Yes, you're right about Lucy and Frank. At first I thought that it was in her panic once the burglary had gone wrong that she'd started casting suspicion on the servants because she thought it was likely to stick, but looking back more closely at the story I see that you're right and that she was drawing attention to the two of them even before the crime. So she must have meant them to take the fall for it, if anyone was going to be suspected or jailed. What a nasty move, Mary.

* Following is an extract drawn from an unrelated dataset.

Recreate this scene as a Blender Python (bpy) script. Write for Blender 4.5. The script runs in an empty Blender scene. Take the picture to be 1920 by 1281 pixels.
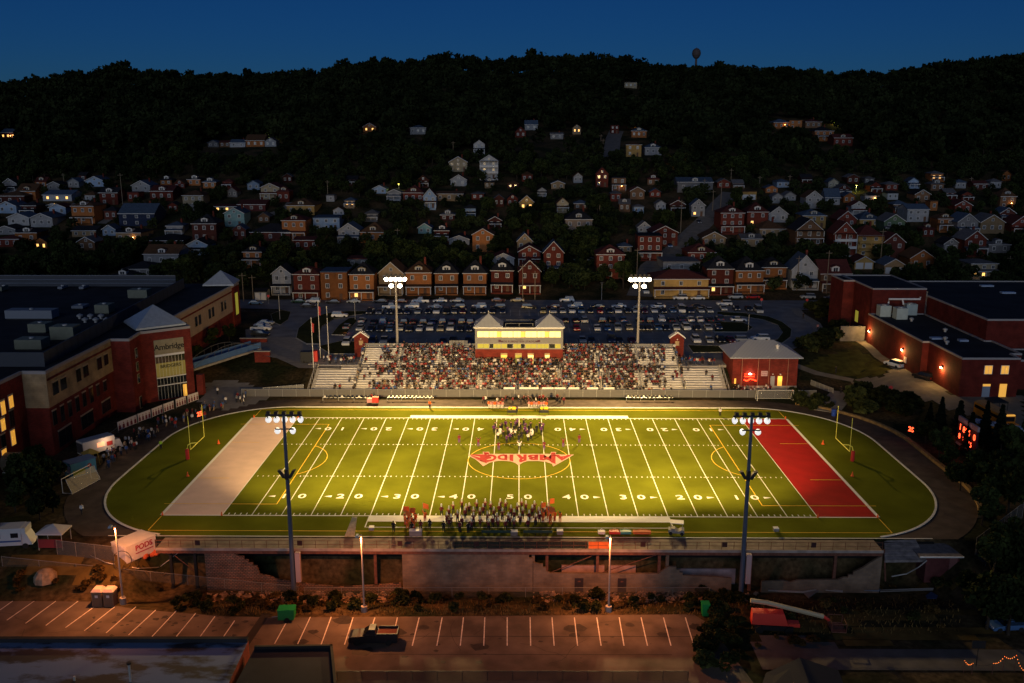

Date: 2016-04-30 06:28 pm (UTC)
sanguinity: woodcut by M.C. Escher, "Snakes" (Default)
From: [personal profile] sanguinity
There's certainly a lot left open for interpretation about Mary and her motives! I've been reading her obfuscations as shame, now that the romantic adventure has collapsed around her ears and brought ruin to her family's doorstep. Ruin has been averted, now that Arthur's name will be cleared by Holmes, but her shame is not lessened for that. It's one thing to write that she feels guilty, but as long as she's speaking in vague generalities, she doesn't have to say right out why she did any of it, which would be far more excruciating.

But either way, whatever her own conception of what she was doing, there's rich potential for a fic there.

While we're on the topic, it's Mary and Burnwell fleeing together that I find most confusing: I would have thought it made more sense for Burnwell to ditch her and run alone. It's not like she could implicate him more than he already was, and surely a man alone can run farther and faster than the two of them together?

Date: 2016-04-30 07:15 pm (UTC)
From: [identity profile] thesmallhobbit.livejournal.com
Maybe Burnwell reasoned that while Mary was with him Holder would not risk doing anything which would result in Mary either being hurt or bring her name into disrepute. Also, Burnwell strikes me as the sort of man who would continue to believe he could have everything his own way and would wait to dump Mary until she became just a liability (probably when she became pregnant).

Date: 2016-05-01 01:02 am (UTC)
sanguinity: woodcut by M.C. Escher, "Snakes" (Default)
From: [personal profile] sanguinity
Ah, that makes a lot of sense, thank you.